2 tablespoons butter

6 tablespoons half-and-half

½ cup shredded Cheddar cheese

¼ teaspoon white pepper

3 slices bacon, finely diced

¼ cup all-purpose flour

1 pound shrimp, peeled and deveined

½ cup chopped green onions

¼ teaspoon crushed red pepper flakes

1 garlic clove, minced

1 tablespoon fresh lemon juice

1 tablespoon minced fresh parsley

  1. In a large saucepan, bring 3½ cups water, 1 cup of the chicken stock, and ½ teaspoon of the salt to a boil over high heat. Gradually whisk in the grits 1 tablespoon at a time, stirring until blended. Return to a boil, then reduce the heat to low, cover, and simmer, whisking occasionally to prevent lumps, until tender, about 30 minutes. Add water, if necessary, to keep it thick but not stiff. Remove the grits from the heat. Stir in the butter, half-and-half, Cheddar, and white pepper. Keep warm.

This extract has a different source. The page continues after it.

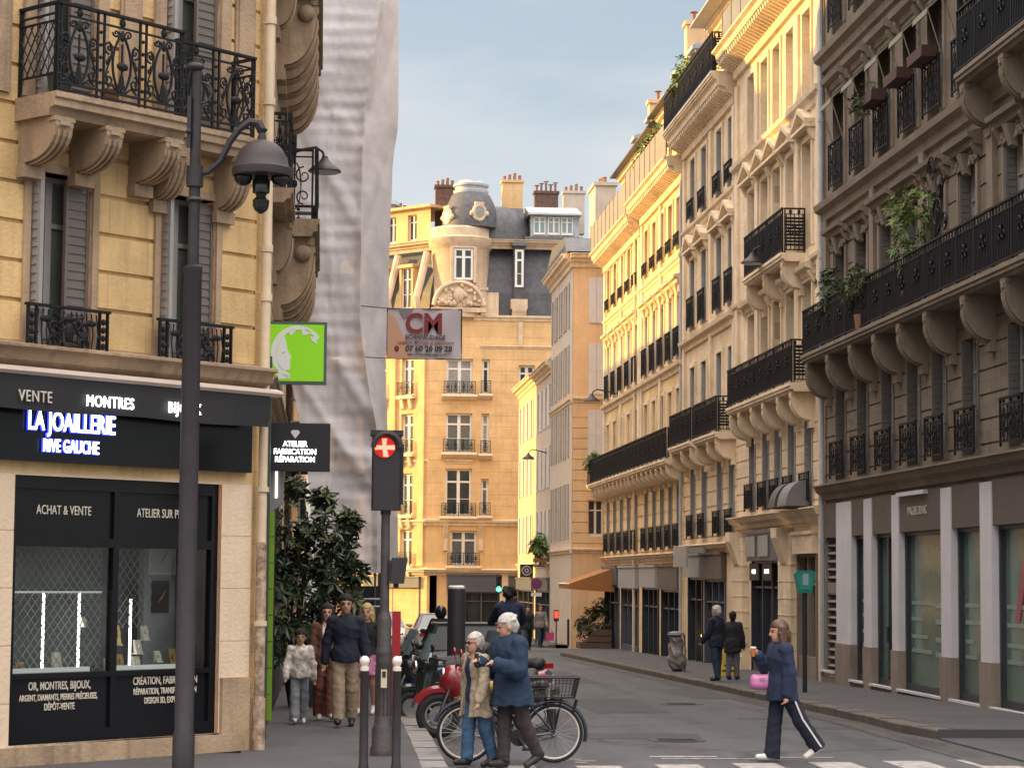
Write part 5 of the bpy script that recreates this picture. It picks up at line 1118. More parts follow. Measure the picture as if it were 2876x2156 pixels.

  2. In a large skillet, cook the bacon over medium heat until crisp, about 7 minutes. Spoon out the bacon and drain on paper towels. Discard all but 2 tablespoons of the bacon drippings.

  3. In a small bowl, combine the flour and the reamaining 1 teaspoon salt. Toss the shrimp in the flour mixture to coat lightly on all sides.

  4. Heat the bacon fat in the pan over medium-high until sizzling. Add the shrimp and sauté for 2 minutes. Stir in the green onions, red pepper flakes, and garlic. Cook, turning once, until the shrimp turn fully pink, about 2 minutes more. Stir in the remaining ¼ cup stock and cook, stirring, until the shrimp gravy is smooth and thick, 2 to 3 minutes. Stir in the lemon juice and minced parsley. Taste and add salt if necessary.

  5. Divide the grits evenly among serving bowls. Pour the shrimp and gravy over the grits. Sprinkle with the bacon.

LOUISIANA BARBECUED SHRIMP

SERVES 2 TO 4

You won’t find any barbecue sauce in the model/chef/restaurateur B. Smith’s dish of shrimp in spiced butter sauce: “Barbecue shrimp” is just the name Louisiana Creole cooks assigned to shrimp braised in wine, beer, or a garlic-butter sauce.

I like to make this dish spicy, in a cast-iron skillet, and served in shallow bowls with hunks of crisp French bread to soak up the sauce. It’s classic NOLA. Shaking the pan back and forth during cooking time is a trick that helps give the sauce more body than stirring.

½ teaspoon cayenne pepper

¼ teaspoon black pepper

½ teaspoon salt

¼ teaspoon crushed red pepper flakes

½ teaspoon dried thyme

½ teaspoon dried oregano

¼ teaspoon paprika

2 bay leaves, crushed

4 tablespoons (½ stick) butter

2 garlic cloves, minced

¼ cup white wine

½ cup Fish Stock (this page)

2 tablespoons fresh lemon juice

2 tablespoons Worcestershire sauce

1 pound shell-on shrimp

2 tablespoons minced fresh parsley

Hot crusty French bread, for serving

  1. In a small bowl, combine the cayenne, black pepper, salt, red pepper flakes, thyme, oregano, paprika, and bay leaves.

  2. In a large cast-iron skillet, heat the butter over medium-high until melted and sizzling. Add the garlic, seasoning mixture, wine, fish stock, lemon juice, and Worcestershire sauce. Bring to a boil, then reduce the heat and simmer until the sauce thickens enough to lightly coat a spoon, about 5 to 7 minutes; shake the pan as it cooks to help bring the sauce together.

  3. Add the shrimp, reduce the heat to low, and cook, turning once, until the shrimp turn pink and firm, 3 to 5 minutes.

  4. Sprinkle the shrimp with the parsley and serve immediately with hot French bread.